SOURCE DATA

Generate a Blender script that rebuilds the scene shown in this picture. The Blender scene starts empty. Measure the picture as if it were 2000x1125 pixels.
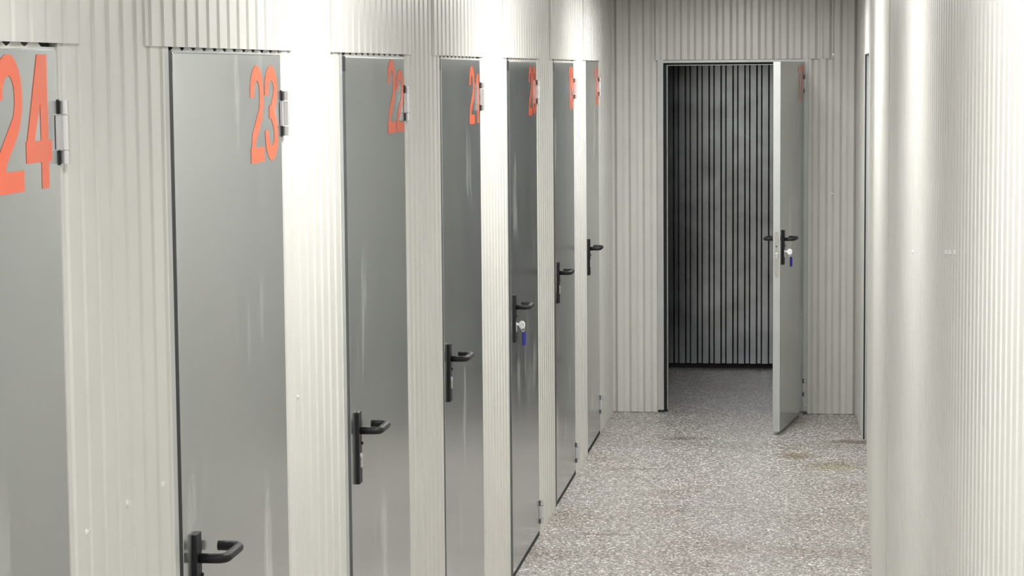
import bpy, bmesh, math, random
from mathutils import Vector, Matrix
random.seed(5)
S = bpy.context.scene
COL = S.collection
PI = math.pi
CEIL = 2.38         # underside of the ceiling
XL, XR, YE = -1.15, 0.213, 12.96   # left wall, right wall, end wall
H_HEAD = 1.9885       # lower edge of the sheets above the doors

# ------------------------------------------------------------------ helpers
def link(name, bm, mat, parent=None, bevel=0.0, smooth=False):
    bmesh.ops.recalc_face_normals(bm, faces=bm.faces)
    me = bpy.data.meshes.new(name)
    bm.to_mesh(me); bm.free()
    if smooth:
        for p in me.polygons: p.use_smooth = True
    me.materials.append(mat)
    o = bpy.data.objects.new(name, me); COL.objects.link(o)
    if parent is not None: o.parent = parent
    if bevel:
        b = o.modifiers.new('bevel', 'BEVEL'); b.width = bevel; b.segments = 2; b.limit_method = 'ANGLE'; b.angle_limit = math.radians(40)
    return o

def box(bm, x0, x1, y0, y1, z0, z1):
    v = [bm.verts.new(p) for p in ((x0,y0,z0),(x1,y0,z0),(x1,y1,z0),(x0,y1,z0),(x0,y0,z1),(x1,y0,z1),(x1,y1,z1),(x0,y1,z1))]
    for f in ((0,3,2,1),(4,5,6,7),(0,1,5,4),(1,2,6,5),(2,3,7,6),(3,0,4,7)):
        bm.faces.new([v[i] for i in f])

def prism(bm, pts, d0, d1, axes):
    """extrude a 2-D outline between d0 and d1; axes(a, b, d) -> point"""
    n = len(pts)
    lo = [bm.verts.new(axes(a, b, d0)) for a, b in pts]
    hi = [bm.verts.new(axes(a, b, d1)) for a, b in pts]
    bm.faces.new(lo[::-1]); bm.faces.new(hi)
    for i in range(n):
        bm.faces.new((lo[i], lo[(i+1) % n], hi[(i+1) % n], hi[i]))

def tube(bm, path, r, seg=14, cap=True, closed=False):
    path = [Vector(p) for p in path]; n = len(path); rings = []
    prev = None
    for i, p in enumerate(path):
        a = path[(i-1) % n] if (closed or i > 0) else p
        b = path[(i+1) % n] if (closed or i < n-1) else p
        t = (b - a).normalized()
        if prev is None:
            u = t.orthogonal().normalized()
        else:
            u = (prev - t * prev.dot(t)).normalized()
        prev = u; w = t.cross(u)
        rings.append([bm.verts.new(p + r*(math.cos(2*PI*k/seg)*u + math.sin(2*PI*k/seg)*w)) for k in range(seg)])
    m = n if closed else n-1
    for i in range(m):
        A, B = rings[i], rings[(i+1) % n]
        for k in range(seg):
            bm.faces.new((A[k], A[(k+1) % seg], B[(k+1) % seg], B[k]))
    if cap and not closed:
        bm.faces.new(rings[0][::-1]); bm.faces.new(rings[-1])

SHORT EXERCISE
Would you reproduce the lines above, from the very first through the line containing "H_HEAD = 1.9885", exactly and without the pictures?

ANSWER IN FULL
Generate a Blender script that rebuilds the scene shown in this picture. The Blender scene starts empty. Measure the picture as if it were 2000x1125 pixels.
import bpy, bmesh, math, random
from mathutils import Vector, Matrix
random.seed(5)
S = bpy.context.scene
COL = S.collection
PI = math.pi
CEIL = 2.38         # underside of the ceiling
XL, XR, YE = -1.15, 0.213, 12.96   # left wall, right wall, end wall
H_HEAD = 1.9885       # lower edge of the sheets above the doors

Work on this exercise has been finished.